Goal. Reproduce exactly the run of lines from the one containing "Write a Blender" through the one containing "return m, m.node_tree, m.node_tree.nodes['Principled". Pictures do not belong in the copy.

[start Rows]

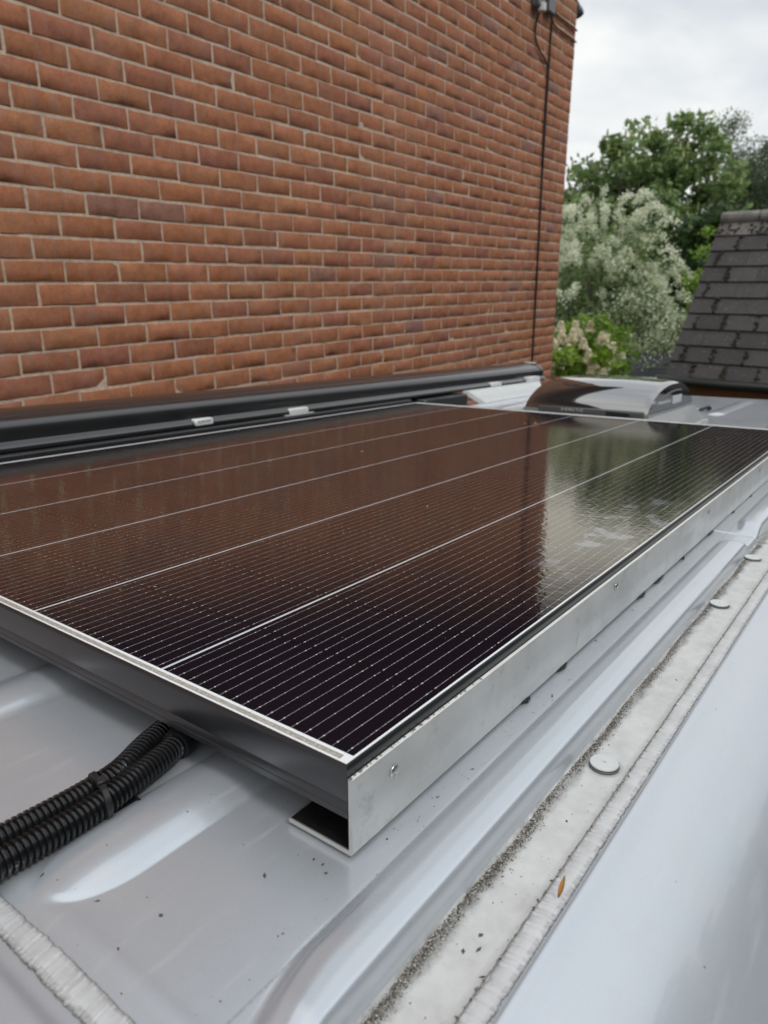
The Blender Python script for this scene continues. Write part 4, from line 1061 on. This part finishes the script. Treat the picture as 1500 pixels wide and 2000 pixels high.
# ------------------------------------------------------------------ debris
def debris():
    # grit and moss along the ridge foot, small flakes of dirt on the paint
    r = np.random.default_rng(5)
    V = []; F = []; C = []
    def flake(x, y, z, s, c):
        o = len(V); a = r.uniform(0, 6.28); n = 5; l = r.uniform(1, 2.6)
        tz = s * r.uniform(0.3, 0.9)
        for k in range(4):
            t = a + k * math.pi / 2; rr = s * (l if k % 2 == 0 else 1) * r.uniform(.7, 1.2)
            V.append((x + math.cos(t) * rr, y + math.sin(t) * rr, z + r.uniform(0, .3) * tz)); C.append(c)
        V.append((x, y, z + tz)); C.append(c)
        for k in range(4): F.append((o + k, o + (k + 1) % 4, o + 4))
    for k in range(17000):
        y = 0.12 + r.random() ** 1.4 * 1.03
        off = abs(r.normal(0, 0.0029)); clump = 0.5 + 0.5 * math.sin(y * 61) * math.sin(y * 23 + 1)
        if r.random() > 0.5 + 0.5 * clump: continue
        x = -0.1662 + off + 0.0012 * math.sin(y * 40)
        if any((x - px) ** 2 + (y - py) ** 2 < 0.0115 ** 2 for px, py in PLUGS): continue
        q = r.random(); c = (0.05, 0.042, 0.034) if q < .5 else ((0.17, 0.155, 0.13) if q < .85 else (0.5, 0.48, 0.44))
        flake(x, y, -0.0693, r.uniform(.00015, .0005), c)
    for k in range(420):      # sparse specks on gutter floor and roof
        y = 0.13 + r.random() * 0.95; x = r.choice([r.uniform(-0.163, -0.132), r.uniform(-0.2300, -0.2125), r.uniform(-0.36, -0.2125) if y < .27 else r.uniform(-.229, -.2125)])
        zz = roof_height(np.array([[x]]), np.array([[y]]), 'mid')[0, 0]
        flake(x, y, zz + .0001, r.choice([.0002, .0003, .0004, .0008], p=[.5, .3, .17, .03]), (0.045, 0.04, 0.035))
    for k in range(250):
        y = 0.13 + r.random() * 0.9; x = -0.131 + r.normal(0, .0008); flake(x, y, -0.0690, r.uniform(.0002, .0006), (0.035, 0.03, 0.026))
    for (x, y, s) in [(-0.264, 0.235, .0011), (-0.288, 0.181, .0012), (-0.2875, 0.1545, .0009), (-0.366, 0.1565, .0010), (-0.2500, 0.262, .0009), (-0.243, 0.262, .0009), (-0.2368, 0.258, .0012), (-0.3245, 0.1660, .0008), (-0.146, 0.2805, .0014), (-0.1485, 0.266, .0010), (-0.1425, 0.272, .0010)]:
        zz = roof_height(np.array([[x]]), np.array([[y]]), 'mid')[0, 0]; flake(x, y, zz + .0002, s, (0.09, 0.085, 0.08))
    m, t, b = mat('grit'); at = t.node('ShaderNodeAttribute', attribute_name='Col'); t.l.new(at.outputs['Color'], b.inputs['Base Color']); b.inputs['Roughness'].default_value = 0.9
    o = npmesh('roof_grit', V, F, m, frame=VAN, loc=(-0.16, 0.5, -0.069), col=np.array(C)); o['kind'] = 'stuff'; o['label'] = 'fine dark grit and moss scattered in the roof gutter'; o['category'] = 'grit'
    V = []; F = []; C = []
    for k in range(26):
        x = r.uniform(-1.25, -0.26); y = r.uniform(0.35, 1.9); flake(x, y, 0.0000, r.uniform(.0004, .0011), (0.55, 0.42, 0.18))
    for (x, y) in [(-0.83, 1.72), (-0.81, 1.74), (-0.90, 1.12), (-1.36, 1.29), (-1.34, 1.18)]: flake(x, y, 0.0, .0022, (0.60, 0.43, 0.16))
    o = npmesh('pollen_specks', V, F, m, frame=VAN, loc=(-0.8, 1, 0), col=np.array(C)); o['kind'] = 'stuff'; o['label'] = 'tiny yellow specks and husks scattered on the solar glass'; o['category'] = 'specks'
    # bud scale lying on the sealant
    mb = MB(); n = 14; Lh = 0.0125; P0 = Vector((-0.1222, 0.3262, -0.0660)); dr = Vector((0.0006, 0.0062, 0.0105)).normalized(); sd = Vector((1, -0.1, 0)).normalized(); up = dr.cross(sd)
    v = []; f = []
    for i in range(n + 1):
        t = i / n; w = 0.0014 * math.sin(math.pi * min(1, t * 0.95 + 0.05)) ** 0.8; bend = 0.0008 * math.sin(math.pi * t)
        c = P0 + dr * Lh * t
        v += [c - sd * w + up * bend * 0, c - sd * w * .4 + up * .0007, c + sd * w * .4 + up * .0007, c + sd * w]
    for i in range(n):
        for k in range(3): f.append((i * 4 + k, i * 4 + k + 1, (i + 1) * 4 + k + 1, (i + 1) * 4 + k))
    o0 = len(v); v2 = [p - up * .0004 for p in v]; v += v2; f += [tuple(q + o0 for q in t_)[::-1] for t_ in f]
    mb.add(v, f)
    mm, t, b = mat('dry_husk'); sp = t.xyz(); t.set(b.inputs['Base Color'], t.ramp(t.mapr(sp[2], -0.001, 0.010), [(0.0, (0.10, 0.04, 0.012)), (0.35, (0.36, 0.17, 0.03)), (1, (0.45, 0.24, 0.06))])); b.inputs['Roughness'].default_value = 0.5
    o = mb.build('bud_husk', mm, None, frame=VAN, loc=tuple(P0), smooth=True); o['label'] = 'small amber bud husk lying on the pale sealant strip'; o['category'] = 'husk'

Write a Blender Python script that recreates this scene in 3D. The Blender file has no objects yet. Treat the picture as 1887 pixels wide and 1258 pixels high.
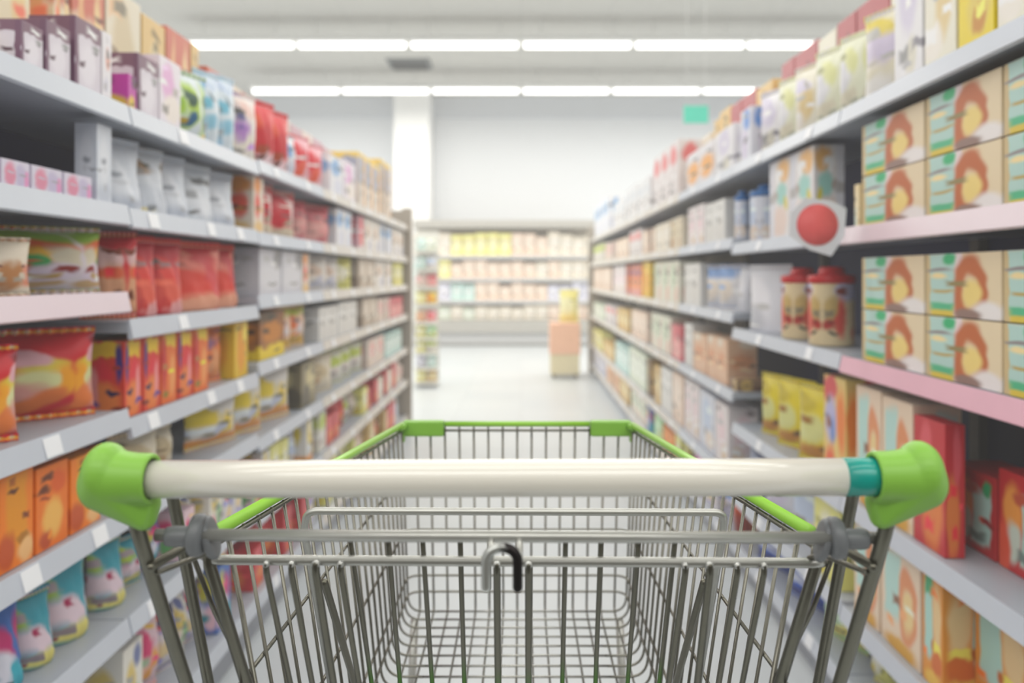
import bpy, bmesh, math, random
from mathutils import Vector, Matrix

R = random.Random(7)
SC = bpy.context.scene
COL = SC.collection
F, CX, CY = 1500.0, 960.0, 508.0        # focal length and vanishing point of the photograph, in its pixels
H = 1.28                                 # eye height
HALF = 0.92                              # from the eye to the shelf fronts on either side


# ------------------------------------------------------------------ materials
def lin(c):
    out = []
    for v in c[:3]:
        v = v / 255.0
        out.append(v / 12.92 if v <= 0.04045 else ((v + 0.055) / 1.055) ** 2.4)
    return (*out, 1.0)


def new_mat(name):
    m = bpy.data.materials.new(name)
    m.use_nodes = True
    return m, m.node_tree, m.node_tree.nodes['Principled BSDF']


def plain(name, c, rough=0.5, metal=0.0, noise=0.0, nscale=30.0, coat=0.0, spec=0.5, bump=0.0):
    m, nt, b = new_mat(name)
    b.inputs['Base Color'].default_value = lin(c)
    b.inputs['Roughness'].default_value = rough
    b.inputs['Metallic'].default_value = metal
    b.inputs['Specular IOR Level'].default_value = spec
    if coat:
        b.inputs['Coat Weight'].default_value = coat
        b.inputs['Coat Roughness'].default_value = 0.04
    if noise or bump:
        tc = nt.nodes.new('ShaderNodeTexCoord')
        n = nt.nodes.new('ShaderNodeTexNoise')
        n.inputs['Scale'].default_value = nscale
        n.inputs['Detail'].default_value = 4
        nt.links.new(tc.outputs['Object'], n.inputs['Vector'])
        if noise:
            mx = nt.nodes.new('ShaderNodeMixRGB')
            a, d = lin(c), 1.0 - noise
            mx.inputs[1].default_value = (a[0] * d, a[1] * d, a[2] * d, 1)
            mx.inputs[2].default_value = (min(1, a[0] * (1 + noise)), min(1, a[1] * (1 + noise)), min(1, a[2] * (1 + noise)), 1)
            nt.links.new(n.outputs['Fac'], mx.inputs[0])
            nt.links.new(mx.outputs[0], b.inputs['Base Color'])
        if bump:
            bp = nt.nodes.new('ShaderNodeBump')
            bp.inputs['Strength'].default_value = bump
            bp.inputs['Distance'].default_value = 0.002
            nt.links.new(n.outputs['Fac'], bp.inputs['Height'])
            nt.links.new(bp.outputs['Normal'], b.inputs['Normal'])
    return m


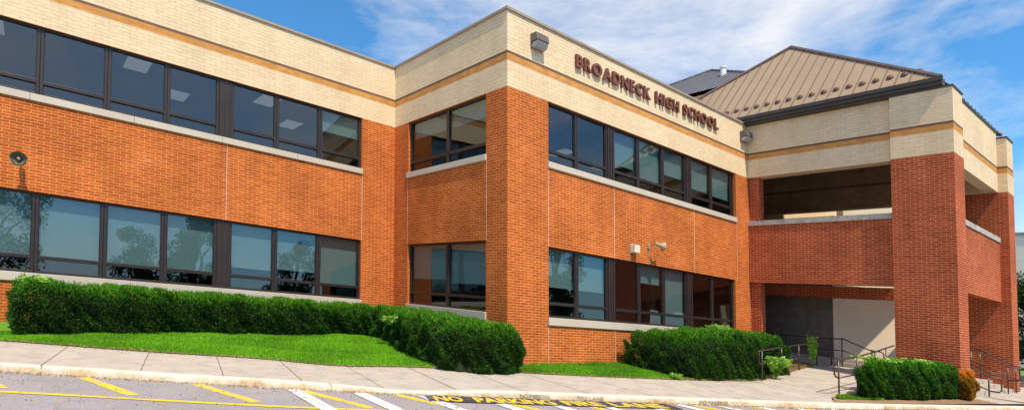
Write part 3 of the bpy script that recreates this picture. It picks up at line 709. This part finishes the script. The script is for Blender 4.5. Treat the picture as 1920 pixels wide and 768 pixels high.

[end Rows]

Response for this exercise.
Write a Blender Python script that recreates this scene in 3D. The Blender file has no objects yet. Treat the picture as 1887 pixels wide and 1258 pixels high.
import bpy, bmesh, math, random
from mathutils import Vector, Matrix

R = random.Random(7)
SC = bpy.context.scene
COL = SC.collection
F, CX, CY = 1500.0, 960.0, 508.0        # focal length and vanishing point of the photograph, in its pixels
H = 1.28                                 # eye height
HALF = 0.92                              # from the eye to the shelf fronts on either side


# ------------------------------------------------------------------ materials
def lin(c):
    out = []
    for v in c[:3]:
        v = v / 255.0
        out.append(v / 12.92 if v <= 0.04045 else ((v + 0.055) / 1.055) ** 2.4)
    return (*out, 1.0)


def new_mat(name):
    m = bpy.data.materials.new(name)
    m.use_nodes = True
    return m, m.node_tree, m.node_tree.nodes['Principled BSDF']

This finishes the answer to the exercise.